Note: In Junos OS Release 10.4, SRX Series devices running IP version 6 (IPv6) can be deployed in active/active (failover) chassis cluster configurations in addition to the existing support of active/passive (failover) chassis cluster configurations. An interface can be configured with an IPv4 address, IPv6 address, or both. Address book entries can include any combination of IPv4 addresses, IPv6 addresses, and domain name system (DNS) names.

High-end SRX Series devices have a chassis cluster control port that is used to connect two SRX Series devices to form a chassis cluster. To ensure secure login and to prevent attackers from gaining privileged access through this control port, an internal IPsec SA is installed. Besides using internal IPsec to secure RSH and RCP between the primary and backup Routing Engines, the internal IPsec SA is installed on all the Services Processing Units (SPUs). An attacker cannot access any of the RSH services without knowing the internal IPsec key.

The internal IPsec SA requires authorization for RSH on SPU and the Routing Engine.

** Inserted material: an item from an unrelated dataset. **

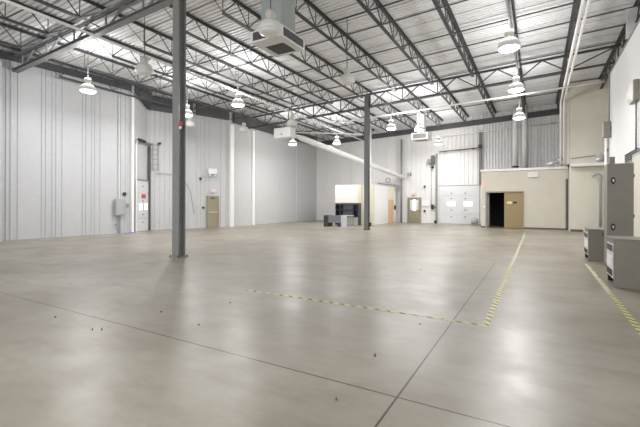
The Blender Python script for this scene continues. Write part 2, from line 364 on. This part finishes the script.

For telnet, authorization is only required for SPU since telnet for Routing Engine requires a password.

You set up the IPsec internal SA using the security internal-security-association CLI command. You can configure the security internal-security-association on a node and then enable it to activate secure login. The security internal-security-association CLI command does not need to be set up on each node. When you commit the configuration, both nodes are synchronized.

Note: The SA in this scenario is not the point-to-point security association, because it is used to communicate with any Routing Engine or SPU on the internal network. Only 3des-cbc encryption algorithm is supported.

When secure login is configured, the IPsec based rlogin (for starting a terminal session on a remote host) and rcmd (remote command) commands are enforced so an attacker cannot gain privileged access or observe traffic that contains administrator commands and outputs.

Chassis cluster functionality includes:

  • Resilient system architecture, with a single active control plane for the entire cluster and multiple Packet Forwarding Engines. This architecture presents a single device view of the cluster.
  • Synchronization of configuration and dynamic runtime states between nodes within a cluster.
  • Monitoring of physical interfaces, and failover if the failure parameters cross a configured threshold.
  • Support for Generic Routing Encapsulation (GRE) tunnels used to route encapsulated IPv4/IPv6 traffic by means of an internal interface, gr-0/0/0. This interface is created by Junos OS at system bootup and is used only for processing GRE tunnels. See Junos OS Interfaces Library for Security Devices.

At any given instant, a cluster can be in one of the following states: hold, primary, secondary-hold, secondary, ineligible, and disabled. A state transition can be triggered because of any event, such as interface monitoring, SPU monitoring, failures, and manual failovers.

SRX100, SRX210, SRX240, and SRX650 devices have the following chassis cluster limitations:

  • VRRP is not supported.
  • Unified ISSU is not supported.
  • The 3G dialer interface is not supported.
  • Queuing on the ae interface is not supported.
  • Group VPN is not supported.
  • Starting with Junos OS Release 12.1X45-D10 and later, sampling features such as flow monitoring, packet capture, and port mirroring are supported on reth interfaces.
    • On all SRX Series devices in a chassis cluster, flow monitoring for version 5 and version 8 is supported. However, flow monitoring for version 9 is not supported.
    • If you use packet capture on reth interfaces, two files are created, one for ingress packets and the other for egress packets based on the reth interface name. These files can be merged outside of the device using tools such as Wireshark or Mergecap.
    • If you use port mirroring on reth interfaces, the reth interface cannot be configured as the output interface. You must use a physical interface as the output interface. If you configure the reth interface as an output interface using the set forwarding-options port-mirroring family inet output command, the following error message is displayed.

      Port-mirroring configuration error.
      Interface type in reth1.0 is not valid for port-mirroring or next-hop-group config

  • The Chassis Cluster MIB is not supported.
  • Any packet-based services such as MPLS and CLNS are not supported.
  • On the lsq-0/0/0 interface, Link services MLPPP, MLFR, and CRTP are not supported.
  • On the lt-0/0/0 interface, CoS for RPM is not supported.

Note:

  • On SRX Series device failover, access points on the Layer 2 switch reboot and all wireless clients lose connectivity for 4 to 6 minutes.
  • On SRX100 and SRX110 devices, switching is not supported in chassis cluster mode.
  • The factory default configuration for SRX100 devices automatically enables Layer 2 Ethernet switching. Layer 2 Ethernet switching is not supported in chassis cluster mode for SRX100 devices. If you use the factory default configuration, you must delete Ethernet switching before you enable chassis clustering.
  • On all high-end SRX Series devices, screen statistics data can be gathered on the primary device only.
  • On all high-end SRX Series devices, an APN or an IMSI filter must be limited to 600 for each GTP profile. The number of filters is directly proportional to the number of IMSI prefix entries. For example, if one APN is configured with two IMSI prefix entries, then the number of filters is two.
  • On all SRX Series devices, the packet-based forwarding for MPLS and ISO protocol families is not supported.